Her running mate, Jose Chlimper, a Cabinet member at the end of Alberto Fujimori's government, is also in hot water for orchestrating the broadcast of a doctored audio tape in an attempt to clear the name of the party boss.

"If Fujimori wins the big question is whether she'll be able to control her party," Eduardo Dargent, a political scientist at Lima's Catholic University, said prior to the voting.

PPK, as Kuczynski is almost universally known in Peru, is also benefiting from a last-minute endorsement by the third-place finisher in the first round of voting, leftist congresswoman Veronika Mendoza, the protagonist of a massive anti-Fujimori demonstration this week the likes of which Peru hasn't seen since the turbulent end of Fujimori's rule 16 years ago.

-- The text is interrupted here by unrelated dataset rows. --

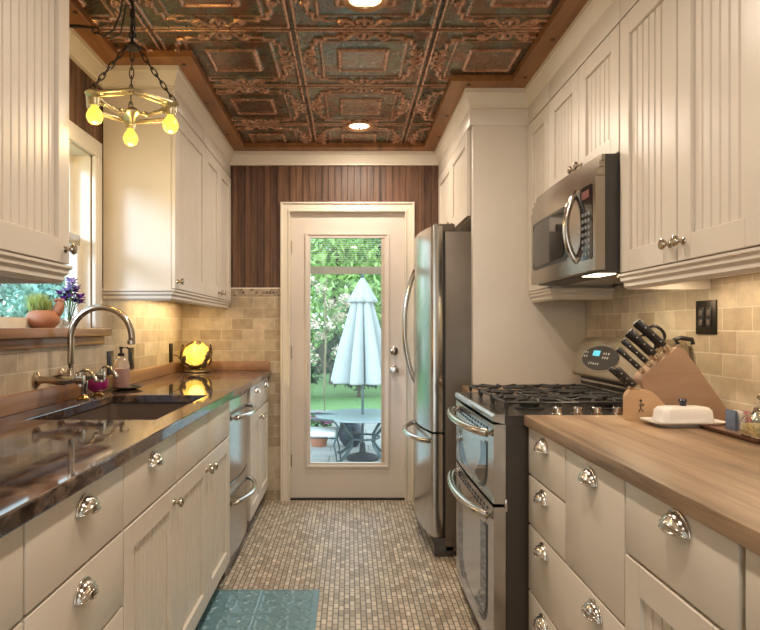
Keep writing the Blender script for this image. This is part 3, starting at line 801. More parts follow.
# burners, grates, knobs
BX = (.68, .96); BYs = (2.33, 2.70)
for x in BX:
    for y in BYs:
        m = MB(); m.lathe([(.001, 0), (.055, 0), (.055, .006), (.036, .008), (.036, .018), (.040, .019), (.040, .026), (.001, .028)], (x, y, CT-.004)); m.build('burner', IRON, rg)
m = MB(); m.lathe([(.001, 0), (.05, 0), (.05, .006), (.03, .008), (.03, .018), (.034, .019), (.034, .026), (.001, .028)], (.82, 2.517, CT-.004)); m.build('burner', IRON, rg)
def grate(y0, y1):
    m = MB(); zt_ = CT+.034; r = .0062
    x0, x1 = .560, 1.075
    def bar(p, q, rr_=r): m.tube([p, ((p[0]+q[0])/2, (p[1]+q[1])/2, (p[2]+q[2])/2), q], rr_, 8)
    for y in (y0, y1): bar((x0, y, zt_), (x1, y, zt_))
    for x in (x0, (x0+x1)/2, x1): bar((x, y0, zt_), (x, y1, zt_))
    for x in (x0, (x0+x1)/2, x1):
        for y in (y0, y1): bar((x, y, CT-.004), (x, y, zt_), .0075)
    cy_ = (y0+y1)/2
    for cx_ in (.68, .955):
        for k in range(8):
            an = PI/4*k+.0; c_, s_ = math.cos(an), math.sin(an)
            hy = (y1-y0)/2; hx = .125; L = min(hx/max(abs(c_), 1e-6), hy/max(abs(s_), 1e-6))
            pts = [(cx_+c_*L, cy_+s_*L, zt_), (cx_+c_*(L*.6+.02), cy_+s_*(L*.6+.02), zt_+.007), (cx_+c_*.028, cy_+s_*.028, zt_+.004)]
            m.tube(pts, .0055, 8)
    return m.build('grate', IRON, rg)
grate(2.20, 2.395); grate(2.420, 2.615); grate(2.640, 2.845)
for x in (.73, .80, .87, .94, 1.01):
    MB().lathe([(.001, 0), (.021, 0), (.021, .004), (.017, .007), (.016, .024), (.013, .027), (.001, .028)], (x, 2.163, CT-.0035)).build('knob', CHROME, rg)
# rounded backguard
def bg(u, v, t): return (u, t, v)
def rpoly(pts, r=.02, n=5):
    out = []; P = [Vector(p) for p in pts]; N = len(P)
    for i in range(N):
        a, b, c = P[i-1], P[i], P[(i+1) % N]
        d1 = (a-b).normalized(); d2 = (c-b).normalized(); rr_ = min(r, (a-b).length*.45, (c-b).length*.45)
        p, q = b+d1*rr_, b+d2*rr_
        for k in range(n+1):
            s = k/n; out.append(tuple(p*(1-s)**2+b*2*s*(1-s)+q*s*s))
    return out
m = MB(); P0 = rpoly([(1.035, 1.006), (1.235, 1.006), (1.235, 1.182), (1.095, 1.182)], .032)
ins = rpoly([(1.052, 1.018), (1.23, 1.018), (1.23, 1.168), (1.105, 1.168)], .03)
m.loft([[bg(u, v, Y0+.09) for u, v in ins], [bg(u, v, Y0+.105) for u, v in P0], [bg(u, v, Y1-.012) for u, v in P0], [bg(u, v, Y1) for u, v in ins]])
b_ = m.build('backguard', TAUPE, rg, ang=35)
m = MB(); m.box(1.085, 1.236, Y0+.01, Y1-.01, CT-.004, 1.012); m.build('backguard_base', IRON, rg, smooth=False)
m = MB()
for k in range(2): m.box(1.078, 1.086, Y0+.02, Y1-.02, .955+.025*k, .968+.025*k, .002)
m.build('vent_rib', STEEL, rg)
sl = Vector((1.095-1.035, 0, 1.182-1.006)).normalized(); nrm = Vector((-sl.z, 0, sl.x))
def onbg(y, k, e): return Vector((1.035, y, 1.006))+sl*k+nrm*e
def oval(cy_, ck, ry, rk, e): return [onbg(cy_+ry*math.cos(2*PI*i/40), ck+rk*math.sin(2*PI*i/40), e) for i in range(40)]
MB().loft([oval(2.62, .095, .195, .062, -.004), oval(2.62, .095, .195, .062, .002)]).build('control_rim', STEEL, b_, smooth=False)
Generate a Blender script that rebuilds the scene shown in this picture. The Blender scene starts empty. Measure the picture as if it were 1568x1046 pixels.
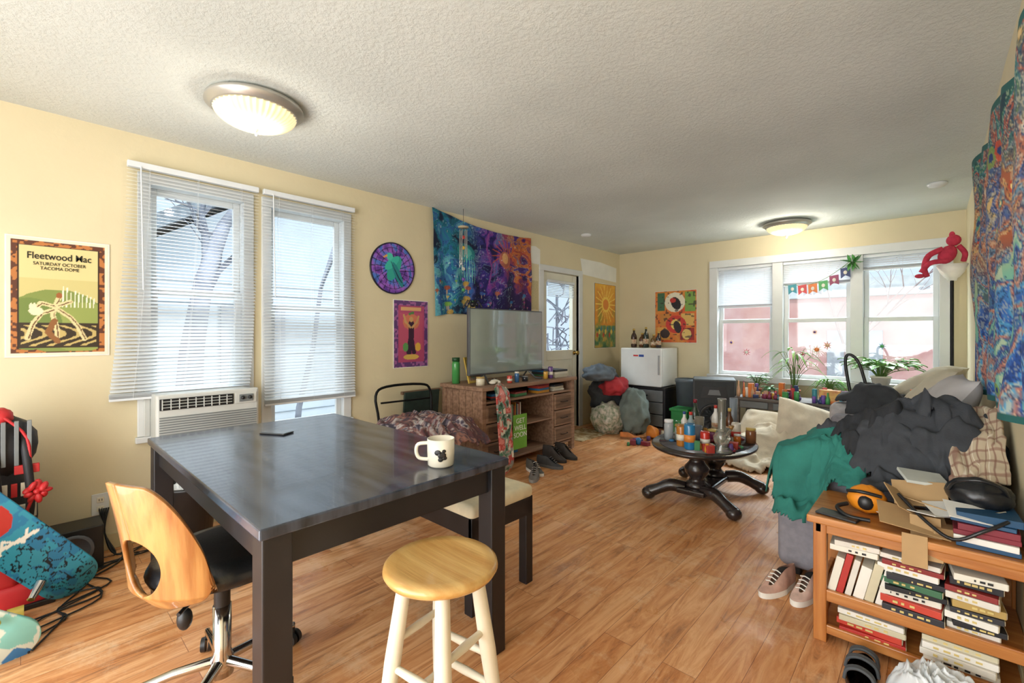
import bpy, bmesh, math, random
import numpy as np
from mathutils import Vector, Matrix, Euler, noise
pi=math.pi; sin=math.sin; cos=math.cos
random.seed(7)
# ------------------------------------------------------------------ materials
def h2(h):
    h=h.lstrip('#'); return np.array([int(h[i:i+2],16)/255 for i in (0,2,4)])
def lin(c):
    c=np.asarray(c,dtype=float); return np.where(c<=.04045,c/12.92,((c+.055)/1.055)**2.4)
_m={}
def pm(name,col,rough=.55,metal=0,var=.12,scale=6,bump=0,bscale=80,trans=0,emis=0,coat=0,stretch=(1,1,1),col2=None,bdist=.004,alpha=1):
    if name in _m: return _m[name]
    m=bpy.data.materials.new(name); m.use_nodes=True; nt=m.node_tree; N=nt.nodes; Lk=nt.links
    b=N['Principled BSDF']; tc=N.new('ShaderNodeTexCoord'); mp=N.new('ShaderNodeMapping'); mp.inputs['Scale'].default_value=stretch
    Lk.new(tc.outputs['Object'],mp.inputs['Vector'])
    nz=N.new('ShaderNodeTexNoise'); nz.inputs['Scale'].default_value=scale; nz.inputs['Detail'].default_value=5
    Lk.new(mp.outputs[0],nz.inputs['Vector'])
    rp=N.new('ShaderNodeValToRGB'); c=lin(h2(col)); 
    if col2: ca,cb=c,lin(h2(col2))
    else: ca,cb=c*(1-var),np.minimum(c*(1+var),1)
    rp.color_ramp.elements[0].position=.35; rp.color_ramp.elements[1].position=.65
    rp.color_ramp.elements[0].color=(*ca,1); rp.color_ramp.elements[1].color=(*cb,1)
    Lk.new(nz.outputs[0],rp.inputs[0]); Lk.new(rp.outputs[0],b.inputs['Base Color'])
    b.inputs['Roughness'].default_value=rough; b.inputs['Metallic'].default_value=metal
    b.inputs['Transmission Weight'].default_value=trans; b.inputs['Coat Weight'].default_value=coat
    if emis: Lk.new(rp.outputs[0],b.inputs['Emission Color']); b.inputs['Emission Strength'].default_value=emis
    if bump:
        n2=N.new('ShaderNodeTexNoise'); n2.inputs['Scale'].default_value=bscale; n2.inputs['Detail'].default_value=4
        Lk.new(mp.outputs[0],n2.inputs['Vector']); bp=N.new('ShaderNodeBump'); bp.inputs['Strength'].default_value=bump; bp.inputs['Distance'].default_value=bdist
        Lk.new(n2.outputs[0],bp.inputs['Height']); Lk.new(bp.outputs[0],b.inputs['Normal'])
    _m[name]=m; return m
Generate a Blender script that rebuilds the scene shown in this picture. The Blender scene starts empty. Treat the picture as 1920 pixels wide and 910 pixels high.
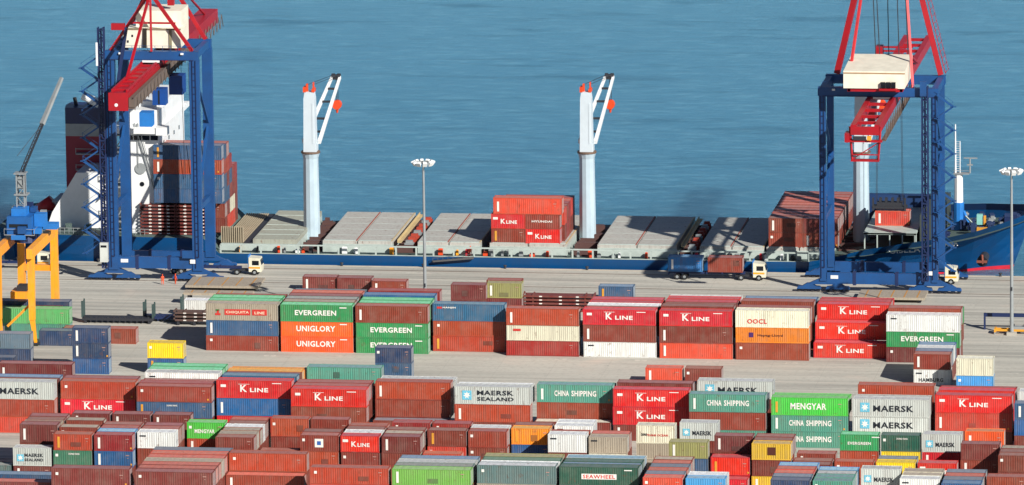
import bpy, math, random
from mathutils import Vector, Matrix
R_=math.radians
random.seed(7)
sc=bpy.context.scene
col=sc.collection
# ---------------------------------------------------------------- camera
F_,PIT,YAW,ROL,DIST=16500.,R_(10.95),R_(8.3),R_(-.70),1468.
fw=Vector((-math.sin(YAW)*math.cos(PIT),math.cos(YAW)*math.cos(PIT),-math.sin(PIT)))
rt=Vector((math.cos(YAW),math.sin(YAW),0)); up0=rt.cross(fw)
RT=math.cos(ROL)*rt+math.sin(ROL)*up0; UP=-math.sin(ROL)*rt+math.cos(ROL)*up0
CAM=-(fw+(950-960)/F_*RT+(455-667)/F_*UP)*DIST
cd=bpy.data.cameras.new('camera'); cam=bpy.data.objects.new('camera',cd); col.objects.link(cam)
cd.sensor_width=36; cd.lens=36*F_/1920; cd.clip_start=10; cd.clip_end=20000
m=Matrix((RT,UP,-fw)).transposed().to_4x4(); m.translation=CAM; cam.matrix_world=m
sc.camera=cam
def U(px,py,z=0.):        # point of the level plane z seen at a place of the photograph (survey of the site)
    d=fw+(px-960)/F_*RT+(455-py)/F_*UP; return CAM+d*((z-CAM.z)/d.z)
def UY(px,py,Y):          # the same on the upright plane Y
    d=fw+(px-960)/F_*RT+(455-py)/F_*UP; q=CAM+d*((Y-CAM.y)/d.y); return q.x,q.z
# ---------------------------------------------------------------- world, sun, exposure
w=bpy.data.worlds.new('World'); sc.world=w; w.use_nodes=True
nt=w.node_tree; bg=nt.nodes['Background']; sky=nt.nodes.new('ShaderNodeTexSky')
SUN=Vector((.60,-.60,.50)).normalized()
sky.sky_type='NISHITA'; sky.sun_disc=False; sky.sun_elevation=math.asin(SUN.z)
sky.sun_rotation=math.atan2(SUN.x,SUN.y); sky.air_density=.62; sky.dust_density=.1; sky.ozone_density=1.0
nt.links.new(sky.outputs[0],bg.inputs[0]); bg.inputs[1].default_value=.05
sl=bpy.data.lights.new('sun','SUN'); sl.energy=5.0; sl.angle=R_(.5); sl.color=(1,.95,.87)
so=bpy.data.objects.new('sun',sl); col.objects.link(so); so.location=(0,0,300)
so.rotation_euler=(-SUN).to_track_quat('-Z','Y').to_euler()
sc.view_settings.view_transform='Standard'; sc.view_settings.look='None'
sc.view_settings.gamma=1; sc.view_settings.use_curve_mapping=False
sc.view_settings.exposure=.42
sc.render.engine='CYCLES'
# ---------------------------------------------------------------- materials
def lin(c):
    return tuple((v/255/12.92 if v<=10.3 else ((v/255+.055)/1.055)**2.4) for v in c)
def newmat(name):
    m=bpy.data.materials.new(name); m.use_nodes=True; n=m.node_tree.nodes; l=m.node_tree.links
    return m,n,l,n['Principled BSDF']
def N(n,t,**k):
    x=n.new('ShaderNode'+t)
    for a,b in k.items(): setattr(x,a,b)
    return x
def mix(n,l,fac,a,b,mode='MIX'):
    x=n.new('ShaderNodeMix'); x.data_type='RGBA'; x.blend_type=mode
    for s,v in ((x.inputs[0],fac),(x.inputs[6],a),(x.inputs[7],b)):
        if hasattr(v,'is_linked'): l.new(v,s)
        elif isinstance(v,tuple): s.default_value=(*v,1)
        else: s.default_value=v
    return x.outputs[2]
def ramp(n,l,src,a,b,ca=(0,0,0),cb=(1,1,1)):
    r=n.new('ShaderNodeValToRGB'); r.color_ramp.elements[0].position=a; r.color_ramp.elements[1].position=b
    r.color_ramp.elements[0].color=(*ca,1); r.color_ramp.elements[1].color=(*cb,1); l.new(src,r.inputs[0]); return r.outputs[0]
def noise(n,l,scale,vec,detail=4,rough=.6):
    x=n.new('ShaderNodeTexNoise'); x.inputs['Scale'].default_value=scale; x.inputs['Detail'].default_value=detail
    x.inputs['Roughness'].default_value=rough; l.new(vec,x.inputs['Vector']); return x.outputs['Fac']
def mapping(n,l,src,scale):
    x=n.new('ShaderNodeMapping'); x.inputs['Scale'].default_value=scale; l.new(src,x.inputs['Vector']); return x.outputs[0]
GAIN=.80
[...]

Fujimori, who served as first lady in her father's administration after her parents' divorce, has tried to contain her rival's rise by taking distance from her father's crimes, even signing a pledge not to pardon him if elected.

"I'm the candidate, not my father," she has frequently repeated.

At the same time, she's vowed to bring back the "iron hand" style of government for which many still revere the elder Fujimori, who is credited with taming Maoist Shining Path rebels as well as the country's hyperinflation. Instead of rebels, Keiko Fujimori is promising to wield an iron fist against crime, a top voter concern. Among her proposals: build jails in high-altitude prisons in the Andes to punish and isolate dangerous criminals.

She's also trying to cast her rival, the son of a Jewish-Polish immigrant who is married to an American and spent decades in business outside Peru, as part of the white elite establishment that has traditionally overlooked the needs of the poor.

Regardless of who wins, Keiko Fujimori has already reshaped Peru's political landscape.

In April, her Popular Force party won 73 of 130 seats in the unicameral congress, setting Fujimori up to be the first president since her father in the 1990s to govern with a legislative majority. Her detractors say that's a risk to Peru's already-weak system of checks and balances.